Travel managers need to be able to access that transaction data from the very beginning (not at the end of a trip, when an employee files an expense report), he continued. Virtual card billings are invoiced to the company directly, with systems able to capture far more information about a payment — like staff ID, project number and check-in and checkout dates — than traditional payment technologies.

 

A Steady Climb

Airbnb has been in business now for more than a decade, but Zorn said it’s still an effort to convince companies to use virtual cards.

“It’s a strong trend and now gaining full traction,” he said. “The curiosity and the interest are there. Confidence, I would say, for those who have used it and tried it out on a small scale, yes, it is there. But there’s also the unfamiliarity with virtual cards.”

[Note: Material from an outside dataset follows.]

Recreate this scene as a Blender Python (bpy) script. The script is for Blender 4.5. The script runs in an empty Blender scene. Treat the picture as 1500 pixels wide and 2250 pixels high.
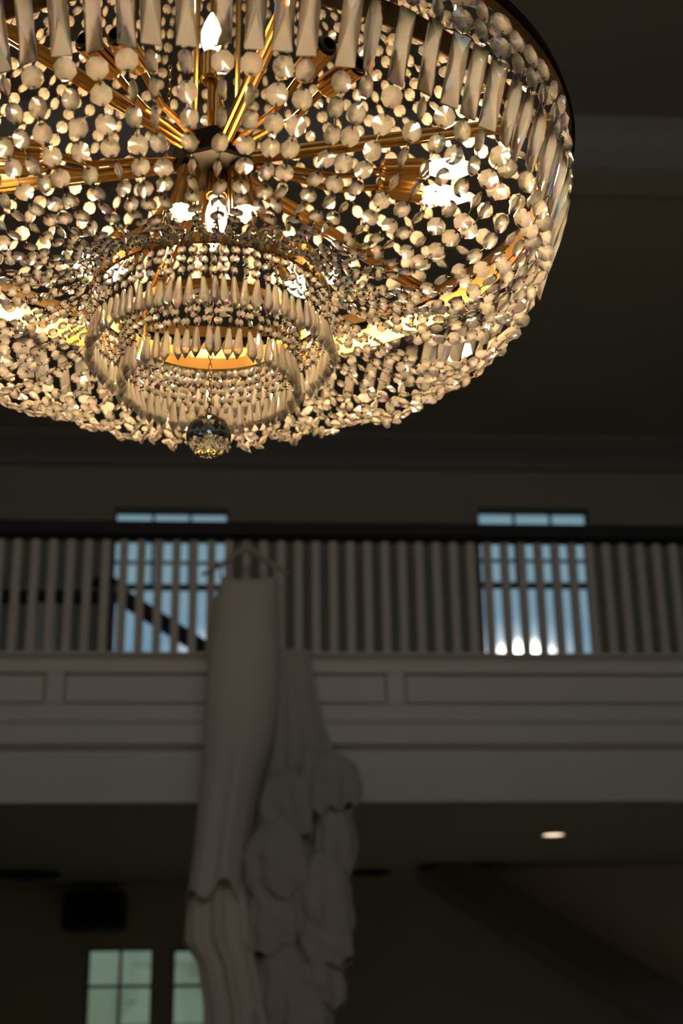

Despite understanding the convenience, security,and data aggregation capabilities of a virtual payment, businesses still struggle to truly embrace the technology.

“It’s not so much the technology,” Zorn said. “Rather, it’s a little bit of a mind change, isn’t it? Travel managers see that there is a new way of paying, which provides flexibility and a high degree of security. But it may require them to do things a little differently.”

That sounds quite similar to the struggle companies face when deciding to embrace on-demand and sharing economy services, like Airbnb. Zorn added that it’s a mindset for businesses to either move forward with innovation or to move against it, but either way, progress happens.

He said he was recently speaking with one German company that tends to stick to more traditional services. But, the firm told Zorn, a decision needs to be made about disruptive services.

“They said, ‘It’s happening anyhow, whether we like it or not,'” Zorn recalled. “This is the future. We need to take care of sharing economy services. We need to take care of virtual cards, mobile payments, and look into it, if we like it today or not. Our employees, our business travelers — they want to have this.”